Prayers can handle harmful emotions: study

The 75 per cent of Americans who pray on a weekly basis do so to manage a range of negative situations and emotions — illness, sadness, trauma and anger, a researcher at University of Wisconsin-Madison has claimed.

Through the course of his in-depth interviews with victims of violent relationships, Shane Sharp, a sociology graduate at the university, gathered ways how prayer helped them deal with their situations.

Sharp's interviewees represented a wide swath of the US in geographic, educational and racial terms, and came largely from Christian backgrounds. Those who were boiling with anger said they found "a readily available listening ear," said Sharp, who explores how prayer helps manage emotional pain in the December issue of the journal Social Psychology Quarterly.

"If they vented their anger to the abusive partner, the result was likely to be more violence," Sharp said. "But they could be angry at God while praying without fear of reprisal. During any interpersonal interaction, the participants are considering how they look through the other’s eyes. In the case of people who pray, they are considering God's view."
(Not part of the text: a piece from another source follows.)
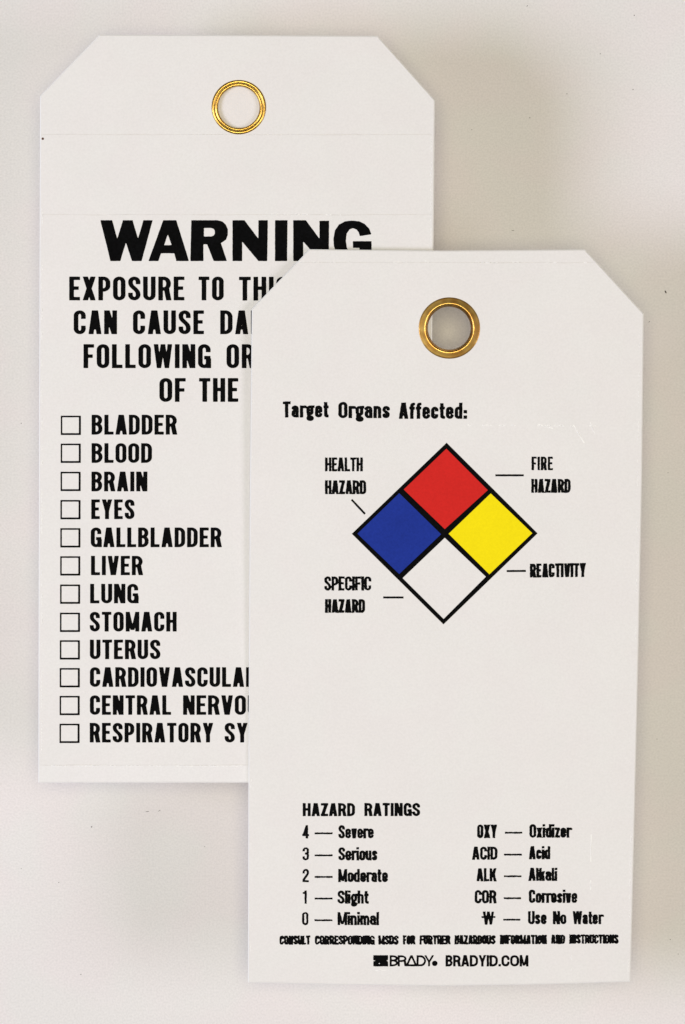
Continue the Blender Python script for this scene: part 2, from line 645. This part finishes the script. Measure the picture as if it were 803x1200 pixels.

"During prayer, victims came to see themselves as they believed God saw them. Since these perceptions were mostly positive, it helped raise their senses of self-worth that counteracted their abusers' hurtful words," Sharp says.
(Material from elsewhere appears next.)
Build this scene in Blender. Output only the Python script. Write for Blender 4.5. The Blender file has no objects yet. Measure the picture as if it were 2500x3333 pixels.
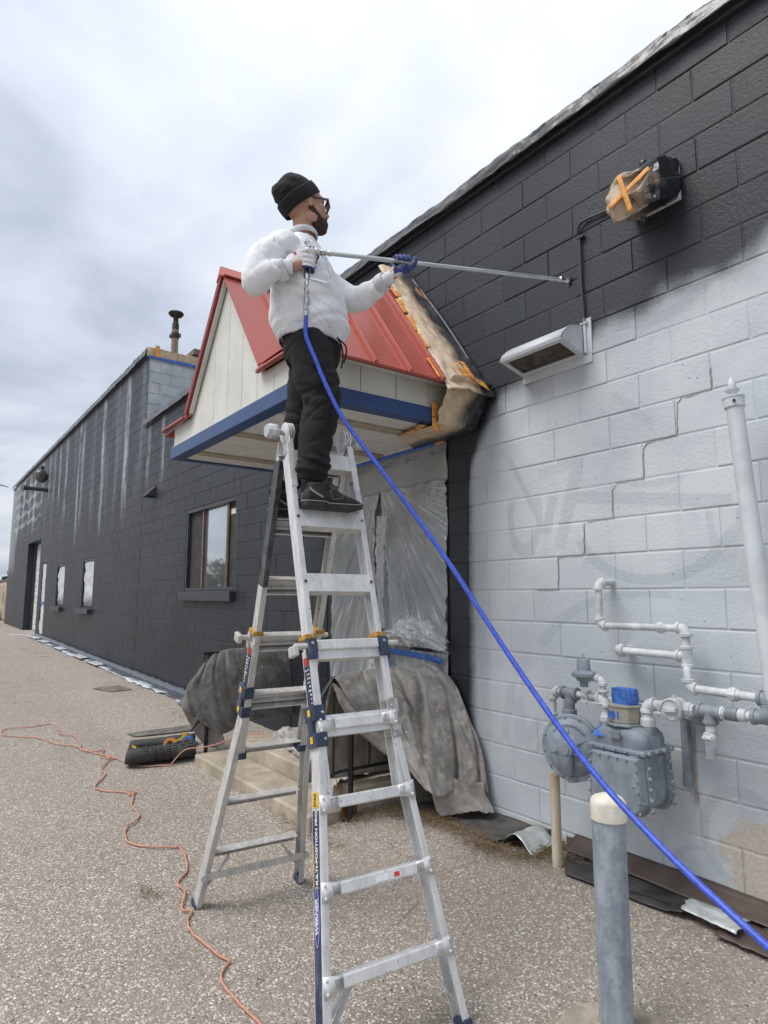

Prayer is also a handy distraction for some, Sharp's study found. Simply folding hands and concentrating on what to say is a reprieve from the anxiety of an abusive relationship.

The experience isn't that much different from a conversation with a close friend or a parent, he says.

"I looked at the act of praying, of speaking to God, as same as a legitimate social interaction," Sharp said.

"Instead of a concrete interaction in which you would have to be face-to-face with another person, prayer is with an imagined other."